Not only does the fully functional weather service program aim to provide professional experience for meteorology students, it has also jumped into the mobile game with the help of UWM’s App Brewery to create an app that’s tailored specifically for the UWM campus and the surrounding Milwaukee community.
"This app was sort of born out of a desire to create something that we’re calling campus centric forecasting," Mike Westendorf, director of Innovative Weather, said.
"We wanted to create something for UWM to kind of go along with service that we’re already providing for them, but to create more of a general user, a lot of the stuff we do is more technical. This gave us a little nicer way to tell the weather story, but try to base it more from the perspective of somebody who has more of an interest or lives around campus."

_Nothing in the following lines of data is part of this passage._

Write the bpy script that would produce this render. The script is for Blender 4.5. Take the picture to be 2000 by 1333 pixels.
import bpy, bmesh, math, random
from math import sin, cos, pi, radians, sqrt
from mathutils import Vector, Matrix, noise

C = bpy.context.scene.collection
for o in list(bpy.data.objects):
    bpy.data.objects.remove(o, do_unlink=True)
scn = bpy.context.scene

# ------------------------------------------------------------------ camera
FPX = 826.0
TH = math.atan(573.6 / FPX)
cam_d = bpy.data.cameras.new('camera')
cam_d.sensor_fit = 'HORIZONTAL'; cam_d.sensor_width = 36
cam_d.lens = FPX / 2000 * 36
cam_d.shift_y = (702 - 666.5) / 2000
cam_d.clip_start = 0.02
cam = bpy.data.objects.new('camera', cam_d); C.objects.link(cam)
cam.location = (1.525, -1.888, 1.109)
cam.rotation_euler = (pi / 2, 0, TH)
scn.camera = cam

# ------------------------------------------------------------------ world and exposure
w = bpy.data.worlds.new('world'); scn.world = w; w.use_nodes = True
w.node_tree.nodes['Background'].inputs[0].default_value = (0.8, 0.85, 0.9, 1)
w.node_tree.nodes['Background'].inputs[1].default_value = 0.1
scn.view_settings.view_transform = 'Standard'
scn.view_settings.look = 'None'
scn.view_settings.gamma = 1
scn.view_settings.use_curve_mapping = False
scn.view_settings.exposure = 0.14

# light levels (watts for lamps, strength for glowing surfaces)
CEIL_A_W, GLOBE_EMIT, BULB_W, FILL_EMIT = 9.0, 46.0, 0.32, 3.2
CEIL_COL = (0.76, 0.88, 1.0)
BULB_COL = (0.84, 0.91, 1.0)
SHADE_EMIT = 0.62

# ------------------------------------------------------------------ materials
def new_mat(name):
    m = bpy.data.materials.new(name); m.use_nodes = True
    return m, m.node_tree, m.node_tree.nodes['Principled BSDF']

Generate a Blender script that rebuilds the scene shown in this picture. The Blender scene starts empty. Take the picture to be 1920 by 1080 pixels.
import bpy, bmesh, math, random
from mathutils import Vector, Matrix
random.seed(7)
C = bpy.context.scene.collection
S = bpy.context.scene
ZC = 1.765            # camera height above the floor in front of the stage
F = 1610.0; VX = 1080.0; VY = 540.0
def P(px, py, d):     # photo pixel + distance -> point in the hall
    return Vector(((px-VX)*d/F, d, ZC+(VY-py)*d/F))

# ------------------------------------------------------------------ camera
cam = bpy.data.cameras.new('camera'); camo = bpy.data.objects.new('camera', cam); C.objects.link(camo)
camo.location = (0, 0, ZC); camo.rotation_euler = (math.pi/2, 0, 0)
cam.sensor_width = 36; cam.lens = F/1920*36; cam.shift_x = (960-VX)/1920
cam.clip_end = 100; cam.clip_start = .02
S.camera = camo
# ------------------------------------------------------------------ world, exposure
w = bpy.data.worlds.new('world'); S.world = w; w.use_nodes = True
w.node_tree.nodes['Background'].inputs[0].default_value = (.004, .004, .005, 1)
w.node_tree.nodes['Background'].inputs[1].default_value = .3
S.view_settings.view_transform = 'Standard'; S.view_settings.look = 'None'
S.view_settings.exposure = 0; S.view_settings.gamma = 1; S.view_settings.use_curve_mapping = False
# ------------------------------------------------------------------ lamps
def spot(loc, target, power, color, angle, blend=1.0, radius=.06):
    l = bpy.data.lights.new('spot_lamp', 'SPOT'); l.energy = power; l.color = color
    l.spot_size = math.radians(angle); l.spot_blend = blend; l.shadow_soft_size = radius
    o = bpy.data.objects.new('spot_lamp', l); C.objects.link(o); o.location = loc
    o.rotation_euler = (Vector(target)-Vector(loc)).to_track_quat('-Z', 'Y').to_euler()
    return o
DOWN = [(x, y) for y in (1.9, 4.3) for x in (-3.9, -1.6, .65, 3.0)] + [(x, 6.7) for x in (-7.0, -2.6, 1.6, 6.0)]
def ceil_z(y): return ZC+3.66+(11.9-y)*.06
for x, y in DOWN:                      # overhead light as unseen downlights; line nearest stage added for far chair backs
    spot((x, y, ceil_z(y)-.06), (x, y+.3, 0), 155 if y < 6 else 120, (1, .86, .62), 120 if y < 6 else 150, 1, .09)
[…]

Innovative Weather cannot compete with television stations because their reach is limited compared to the reach of those media. One thing that they can do, however, is focus on the weather from a hyperlocal perspective.
According to Westendorf, the app gives Innovative Weather an interesting space in the market place in terms of creating a forecast that is specific to a campus area and communicating it as if they’re looking at the whole situation through the eyes of someone who’s on that campus.
Although the app is tailored for UWM students, staff and those who live and work around campus, the forecast is valid for southeastern Wisconsin so anyone can download the app, which is now available for free download and it will give them pinpointed weather information directly on their mobile device.
Be aware, though, that Innovative Weather developed two separate apps: a client-based one for paying customers that requires a login, and a free one for the general public.
Before the app, Innovative Weather emailed its services out to clients. What made Innovative Weather push its way into integrating technology with its services involves the Milwaukee Brewers. A failed bid to land the Brewers as a business client over a year ago made the team realize that its services at the time were not yet technologically there.
"The Brewers went with a different provider even though we were in their backyard," said Westendorf. "It was at that point when I said that we’re not able to contain an excellent internship if we can’t jump right into this."
That failure pushed Westendorf and Innovative Weather to develop the app to take advantage of today's smart phone boom and the demand for instant information. The old approach of supplying services via email simply didn’t match demand.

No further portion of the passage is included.